One bit part truly captured my heart and that was Abel Ferrara as Mishkin. Ferrara is mainly a director and if you’re a fan of 1980s exploitation movies or movies about pre-Giuliani New York City you will be familiar with landmark Ferrara titles like ‘video nasty’ The Driller Killer (1979), Zoë Lund-starring rape-revenge flick Ms .45 (1981), noirish vice thriller Fear City (1984), Christopher Walken crime drama King of New York (1990), and his masterpiece Bad Lieutenant (1992).
He has a dozen or so acting credits to his name, often in his own movies, and previously worked with Josh Safdie and his brother Benny in 2009’s Daddy Longlegs, and his turn in Marty Supreme is enigmatic and menacing. He’s obviously not a good guy but I wanted to know what kind of not-good guy he was. Between his gritty performance and the screenplay’s guardedness about his background, I’m left wishing there was a biopic about the life and times of Mishkin.
Let’s finish where we began: Timothée Chalamet’s tush. I’ve seen a few theories about the spanking scene and its narrative or thematic purpose, most detecting a critique of capitalism and its exploitative ways.
Film critics are a pretty commie lot; they think everything’s an allegory about ‘late capitalism’. (The socialist writer Deborah Orr once remarked: ‘How quaint it is that we used to call the phase of capitalism that was dominated by the supremacy of Western interests “late capitalism”. Already it is obvious that this was, so to speak, a little bit previous. Capitalism is only now getting into gear…’)
My theory is no great break with the Marxist reading, it’s just more specific: the paddling is about Hollywood and the creative process. Marty is a talent, a genius, and yet he must beg this soulless businessman with no talent beyond flogging pens for the air fare to travel to the Tokyo championships. He allows himself to be stripped of his dignity because the only other choice is giving up and going back to his old job as a shoe salesman.
The parallels with financing a movie are obvious, with the talent (the director) having to hand over creative control of his picture to a vulgarian with all the money in the world and not a smidgen of taste or creativity or human insight.

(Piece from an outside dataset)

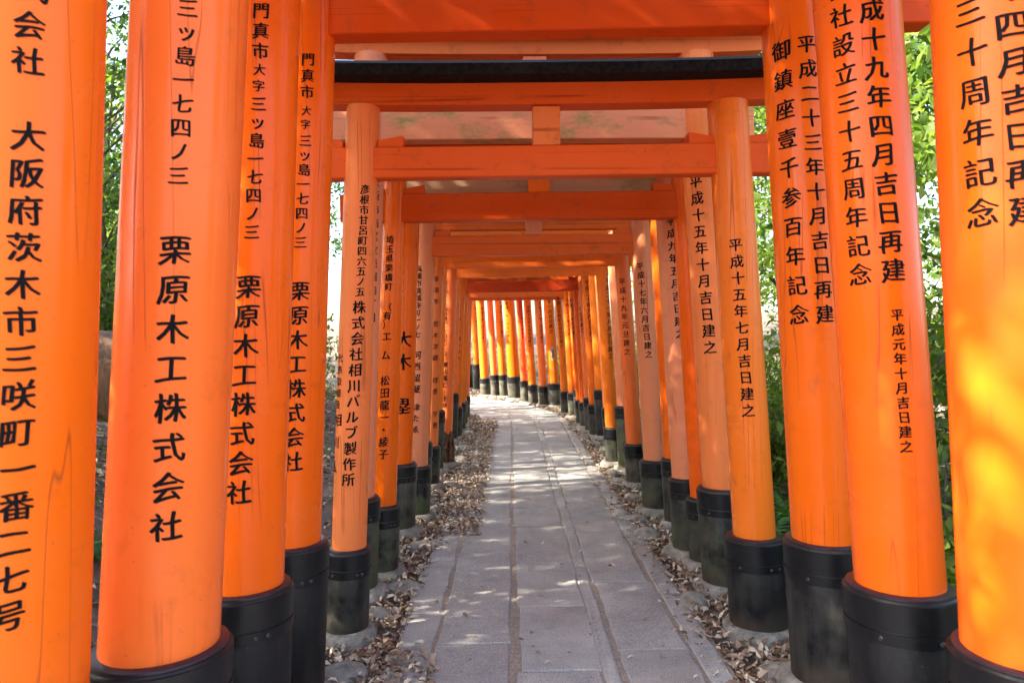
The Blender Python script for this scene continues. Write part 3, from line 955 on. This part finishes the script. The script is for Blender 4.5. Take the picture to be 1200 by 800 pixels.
# ------------------------------------------------------------------ fallen leaves
gate_pts = [(p['x'], p['y'], p['rs']) for g in GATES for p in g]
def scatter(n, smin, smax, umin, umax, power=1.0, side=None):
    s = rng.uniform(0, 1, n) ** power * (smax - smin) + smin
    u = rng.uniform(umin, umax, n)
    P = np.empty((n, 2))
    for i in range(n):
        c, tg, th = centre(s[i])
        P[i] = (c.x + tg.y * u[i], c.y - tg.x * u[i])
    return P
def leaf_field(name, P, zadd, size, mat, upright=0.25, fold=0.25, zfix=None):
    n = len(P)
    z = ground_z(P[:, 0], P[:, 1]) if zfix is None else np.full(n, zfix)
    z = z + rng.uniform(0.003, zadd, n)
    a = rng.uniform(0, 2 * np.pi, n)
    tl = rng.normal(0, upright, n)
    D = np.stack([np.cos(a) * np.cos(tl), np.sin(a) * np.cos(tl), np.sin(tl)], 1)
    N = np.stack([rng.normal(0, upright, n), rng.normal(0, upright, n), np.ones(n)], 1)
    N -= D * (N * D).sum(1, keepdims=True)
    N /= np.linalg.norm(N, axis=1, keepdims=True)
    L = rng.uniform(size * 0.6, size * 1.35, n); W = L * rng.uniform(0.35, 0.6, n)
    if mat is M_LITTER and size < 0.07:
        return dry_leaf_mesh(name, np.column_stack([P, z]), D, N, L * 1.1, W, fold * rng.uniform(-.3, 1.2, (n, 1)), rng.normal(0.1, 0.5, n))
    return leaf_mesh(name, np.column_stack([P, z]), D, N, L, W, fold)
Pl = np.vstack([scatter(15000, 1.5, 14, -1.35, -0.78), scatter(17000, 1.5, 16, 0.74, 1.45), scatter(5000, 5.5, 13, -0.84, -0.48), scatter(2200, 13, 24, 0.66, 1.5), scatter(900, 1.8, 3.5, -0.92, -0.64), scatter(350, 1.8, 3.4, -0.7, -0.56)])
tag(link('leaf_litter', leaf_field('leaf_litter', Pl, 0.045, 0.044, M_LITTER, 0.35, 0.3), None, M_LITTER),
    'dry brown fallen leaves heaped between the paving and the pillars', 'leaves', kind='stuff')
Pp = np.vstack([scatter(420, 2.5, 20, -0.78, 0.75, 1.3), scatter(900, 5.5, 12, -0.78, -0.45), scatter(500, 3.0, 12, 0.60, 0.80)])
tag(link('loose_leaves', leaf_field('loose_leaves', Pp, 0.010, 0.035, M_LITTER, 0.15, 0.2, 0.002), None, M_LITTER),
    'scattered dry leaves lying loose on the paving', 'leaves', kind='stuff')
Pb = np.vstack([scatter(16000, 0.5, 22, -7.0, -1.35), scatter(10000, 0.5, 22, 1.35, 6.0)])
tag(link('slope_litter', leaf_field('slope_litter', Pb, 0.04, 0.075, M_LITTER, 0.35, 0.3), None, M_LITTER),
    'brown leaf litter covering the wooded slopes outside the gates', 'leaves', kind='stuff')
Pg = np.vstack([scatter(20000, 1.0, 22, 1.55, 7.0), scatter(6000, 1.0, 22, -8.0, -2.2)])
k_ = np.sin(Pg[:, 0] * 2.1 + 1) * np.sin(Pg[:, 1] * 1.7) + 0.5 * np.sin(Pg[:, 0] * 5 + Pg[:, 1] * 4)
Pg = Pg[k_ > -0.15]
tag(link('ground_cover', leaf_field('ground_cover', Pg, 0.16, 0.07, M_LEAF[1], 0.5, 0.15), None, M_LEAF[1]),
    'low green ivy and seedlings on the slopes outside the gates', 'ground cover', kind='stuff')

# ------------------------------------------------------------------ trees, shrubs, ferns
def make_tree(seed, height, spread, n_clump, per, leaf, trunk_r, crown_lo=0.3):
    rd = random.Random(seed); rg = np.random.default_rng(seed)
    pts, rad = [], []
    bx, by = rd.uniform(-.4, .4), rd.uniform(-.4, .4)
    for i in range(9):
        t_ = i / 8
        pts.append((bx * t_ * t_ + 0.1 * math.sin(3 * t_ + seed), by * t_ + 0.08 * math.sin(4 * t_), -0.3 + (height * 0.92 + .3) * t_))
        rad.append(trunk_r * (1.25 if i == 0 else 1) * (1 - 0.82 * t_))
    parts = [tube(pts, rad, 12, 0.07)]
    cl = []
    for k in range(n_clump):
        zt = rd.uniform(crown_lo, 1.0) * height
        a = rd.uniform(0, 2 * math.pi)
        rr = spread * math.sqrt(max(0.05, 1 - ((zt / height - 0.62) / 0.5) ** 2)) * rd.uniform(0.35, 1.05)
        q = Vector((bx * .5 + rr * math.cos(a), by * .5 + rr * math.sin(a), zt))
        cl.append(q)
        if k % 2 == 0:
            z0 = max(0.15 * height, zt - rr * 0.7)
            f = min(1, z0 / (height * .92))
            p0 = Vector((bx * f * f, by * f, z0))
            mid = (p0 + q) / 2 + Vector((0, 0, 0.12 * rr))
            parts.append(tube([p0, mid, q], [trunk_r * 0.32 * (1 - f * .6), trunk_r * 0.18, 0.008], 6, 0.05))
    tv, tf = join_parts(parts)
    trunk = pymesh('trunk', tv, tf)
    P = []
    for q in cl:
        sz = rd.uniform(0.35, 0.85)
        k = int(per * rd.uniform(0.6, 1.3))
        X = rg.normal(0, 1, (k, 3)) * np.array([sz, sz, sz * 0.5]) * 0.62
        P.append(X + np.array(q[:]))
    P = np.vstack(P); n = len(P)
    D = rg.normal(0, 1, (n, 3)); D[:, 2] -= 0.3; D /= np.linalg.norm(D, axis=1, keepdims=True)
    N = rg.normal(0, 0.7, (n, 3)); N[:, 2] += 0.8
    N -= D * (N * D).sum(1, keepdims=True); N /= np.linalg.norm(N, axis=1, keepdims=True) + 1e-9
    L = rg.uniform(leaf * 0.6, leaf * 1.3, n)
    crown = leaf_mesh('crown', P, D, N, L, L * 0.55, 0.12)
    return trunk, crown

TREES = [make_tree(3, 7.5, 2.6, 52, 200, 0.13, 0.13, 0.22),
         make_tree(5, 9.5, 3.0, 52, 210, 0.14, 0.17, 0.25),
         make_tree(8, 6.0, 2.3, 44, 200, 0.12, 0.09, 0.12),
         make_tree(13, 12.0, 3.4, 56, 210, 0.15, 0.22, 0.35)]
for i, (tm, cm) in enumerate(TREES):
    tm.materials.append(M_BARK); cm.materials.append(M_LEAF[(i + 0) % 3] if i != 3 else M_LEAF[0])
TREE_MATS = M_LEAF
_cv = {}
def crown_variant(k, m):
    if (k, m) not in _cv:
        c = TREES[k][1].copy(); c.materials.clear(); c.materials.append(TREE_MATS[m]); _cv[(k, m)] = c
    return _cv[(k, m)]
def tree(x, y, k, m, sc, rot, label, group):
    o = empty('broadleaf_tree', (x, y, gz(x, y)), rot)
    o.scale = (sc, sc, sc)
    link('trunk', TREES[k][0], o); link('crown', crown_variant(k, m), o)
    tag(o, label, 'tree', group)
tl = [  # left side, sunward
 (-3.8, 2.3, 2, 1, 0.95), (-5.4, 3.7, 0, 1, 0.9), (-11.0, 19.5, 1, 1, 1.1), (-5.45, 9.7, 2, 0, 0.85), (-9.0, 7.4, 3, 0, 0.9),
 (-7.4, 1.8, 1, 1, 1.0), (-7.8, 5.2, 0, 0, 0.9), (-11.0, 9.0, 3, 1, 1.0), (-14, 26, 1, 1, 1.2), (-9.5, 29, 3, 1, 1.0), (-20, 18, 3, 1, 1.2),
 (-10.5, -0.5, 3, 0, 1.0), (-17, 5, 1, 1, 1.2), (-7.2, 12.6, 2, 1, 0.9)]
tr = [
 (4.8, 4.6, 2, 1, 1.0), (5.0, 7.8, 0, 0, 1.0), (4.1, 10.5, 1, 1, 0.9), (7.5, 8.5, 1, 1, 1.1), (7.8, 12.5, 3, 0, 1.0),
 (4.6, 15.0, 0, 1, 1.0), (10.5, 14.0, 1, 1, 1.2), (11.5, 8.0, 3, 0, 1.1), (5.5, 20.0, 1, 1, 1.1), (1.5, 23.5, 3, 1, 1.0), (10.0, 21.0, 3, 0, 1.2), (-3.0, 28.0, 1, 0, 1.2), (15, 12, 3, 1, 1.3), (16, 18, 3, 0, 1.4)]
ORD = ['nearest', 'second nearest', 'third nearest', 'fourth nearest', 'fifth nearest', 'sixth nearest', 'seventh nearest', 'eighth nearest', 'ninth nearest', 'tenth nearest',
       'eleventh nearest', 'twelfth nearest', 'thirteenth nearest', 'fourteenth nearest', 'fifteenth nearest', 'sixteenth nearest', 'seventeenth nearest', 'eighteenth nearest', 'nineteenth nearest', 'twentieth nearest', 'twenty-first nearest', 'twenty-second nearest']
SH = ['mid green', 'yellow green', 'dark green']
HT = ['broad', 'tall', 'small slender', 'very tall']
def ranked(lst):
    return sorted(lst, key=lambda q: q[0] ** 2 + q[1] ** 2)
for i, (x, y, k, m, sc) in enumerate(ranked(tl)):
    tree(x, y, k, m, sc, i * 1.3, '%s %s tree left of the gates, %s to the camera' % (HT[k], SH[m], ORD[i]), 'trees on the left slope')
for i, (x, y, k, m, sc) in enumerate(ranked(tr)):
    tree(x, y, k, m, sc, i * 2.1 + .5, '%s %s tree right of the gates, %s to the camera' % (HT[k], SH[m], ORD[i]), 'trees on the right slope')

def make_shrub(seed, h, w, n, leaf):
    rg = np.random.default_rng(seed); rd = random.Random(seed)
    parts = []; P = []
    for k in range(9):
        a = rd.uniform(0, 6.28); e = rd.uniform(0.3, 1)
        tip = Vector((math.cos(a) * w * e * .8, math.sin(a) * w * e * .8, h * rd.uniform(.5, 1)))
        mid = tip * 0.5 + Vector((0, 0, h * .15))
        parts.append(tube([(0, 0, -.05), mid, tip], [0.016, 0.010, 0.004], 5))
        m = n // 9
        tt = rg.uniform(0.25, 1.05, m)[:, None]
        P.append(np.array(tip[:])[None] * tt + rg.normal(0, .13 * w + .03, (m, 3)))
    stem = pymesh('stems', *join_parts(parts))
    P = np.vstack(P); P[:, 2] = np.abs(P[:, 2]); n = len(P)
    D = rg.normal(0, 1, (n, 3)); D[:, 2] += .2; D /= np.linalg.norm(D, axis=1, keepdims=True)
    N = rg.normal(0, .6, (n, 3)); N[:, 2] += .9
    N -= D * (N * D).sum(1, keepdims=True); N /= np.linalg.norm(N, axis=1, keepdims=True) + 1e-9
    L = rg.uniform(leaf * .6, leaf * 1.3, n)
    return stem, leaf_mesh('foliage', P, D, N, L, L * .5, .12)
SHR = [make_shrub(21, 1.1, .7, 1500, .085), make_shrub(22, .7, .6, 1100, .07), make_shrub(23, 1.7, .9, 2200, .09)]
for i, (a, b) in enumerate(SHR):
    a.materials.append(M_BARK); b.materials.append(M_LEAF[1])
rd = random.Random(99)
def shrub(x, y, k, sc, side, i):
    o = empty('woodland_shrub', (x, y, gz(x, y)), rd.uniform(0, 6))
    o.scale = (sc,) * 3
    link('stems', SHR[k][0], o); link('foliage', SHR[k][1], o)
    tag(o, '%s shrub on the bank %s the gates, %s to the camera' % (['bushy', 'low', 'tall'][k], 'left of' if side < 0 else 'right of', ORD[i]), 'shrub', 'shrubs %s the gates' % ('left of' if side < 0 else 'right of'))
for i, (x, y) in enumerate(ranked([(2.3, 3.9), (2.6, 5.1), (2.3, 6.6), (2.1, 2.8), (2.9, 3.3), (3.3, 4.8), (2.7, 5.9), (3.6, 7.2), (3.0, 9.0), (4.4, 5.9), (5.2, 4.6), (6.2, 6.6), (2.9, 11.6), (3.6, 13.2), (2.6, 15.4), (2.2, 17.5), (1.2, 19.5), (5.4, 9.4), (6.6, 10.8), (4.8, 12.0), (0.2, 21.5), (3.2, 19)])):
    shrub(x, y, rd.randrange(3), rd.uniform(.8, 1.25), 1, i)
for i, (x, y) in enumerate(ranked([(-4.2, 4.9), (-5.4, 7.8), (-3.4, 8.8), (-6.0, 11.0), (-3.0, 10.6), (-7.4, 10.4), (-3.6, 12.8), (-8.5, 9.0), (-5.6, 5.6), (-7.0, 6.8), (-5.0, 14), (-8, 16), (-4.6, 8.6)])):
    shrub(x, y, rd.randrange(3), rd.uniform(.8, 1.3), -1, i)

def make_fern(seed):
    rg = random.Random(seed)
    P, D, N, L = [], [], [], []
    for f in range(9):
        a = f / 9 * 6.28 + rg.uniform(-.2, .2); ln = rg.uniform(.35, .55)
        prev = None
        for k in range(1, 17):
            t_ = k / 16
            r = ln * t_; z = 0.30 * math.sin(t_ * 2.3) * ln / .5
            p = Vector((math.cos(a) * r, math.sin(a) * r, z + .03))
            for s in (-1, 1):
                dv = Vector((math.cos(a + s * 1.15), math.sin(a + s * 1.15), -.12)).normalized()
                P.append(p[:]); D.append(dv[:]); N.append((0, 0, 1)); L.append(.15 * (1 - t_) ** .8 + .02)
    P = np.array(P); D = np.array(D); N = np.array(N, float)
    N -= D * (N * D).sum(1, keepdims=True); N /= np.linalg.norm(N, axis=1, keepdims=True)
    L = np.array(L)
    return leaf_mesh('fern', P, D, N, L, L * .32 + .006, .05)
FERN = make_fern(4); FERN.materials.append(M_FERN)
def fern(px, py, d, sc, label):
    p = at_depth(px, py, d)
    o = link('fern', FERN)
    o.location = (p.x, p.y, gz(p.x, p.y)); o.scale = (sc,) * 3; o.rotation_euler = (0, 0, d)
    tag(o, label, 'fern')
fern(116, 590, 4.3, .55, 'bright green fern on the bare slope seen between the two leftmost pillars')
fern(912, 545, 5.6, 1.0, 'upper fern behind the Heisei 15 July pillar on the right bank')
fern(922, 585, 5.0, .9, 'lower fern behind the Heisei 15 July pillar on the right bank')
fern(1108, 560, 4.0, .9, 'fern in ivy seen between the two rightmost pillars')

# brown rock and earth bank on the left slope, built as a log
a = at_depth(60, 395, 6.2); b = at_depth(150, 478, 5.6)
pa = Vector((a.x - .8, a.y + .2, 1.55)); pb = Vector((b.x + .1, b.y, 1.12))
n_ = 9
pts = [pa.lerp(pb, k / (n_ - 1)) + Vector((0, 0, .04 * math.sin(k * 1.3))) for k in range(n_)]
lv, lf = tube(pts, [.36, .36, .35, .36, .35, .34, .34, .32, .25], 18, .05)
lo = link('log_shaped_rock', pymesh('log_shaped_rock', lv, lf), None, M_ROCK)
tag(lo, 'brown rock and earth bank, shaped as a thick trunk, between the two leftmost pillars', 'log')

Marty Supreme is a movie about the burden of excellence in a world that does not understand it and tends to resent it.
In cinemas now.


I saw this film also. It was brilliant and Timothy might get an oscar for his quick smart talking which ties in with the speed of table tennis. Very authentic take on early 1950's New York and with the bathtub scene maybe health and safety is no bad thing. His opposition is Leonardo di Caprio or Jessie Plemons who were also great in their movies.
I've not seen (or heard of) the film but really love your tone which reads in passionate contrast to your political sketches.
Do you know any in Holyrood who possess a similar (but well hidden) level of chutzpa we can pay attention to in the upcoming elections?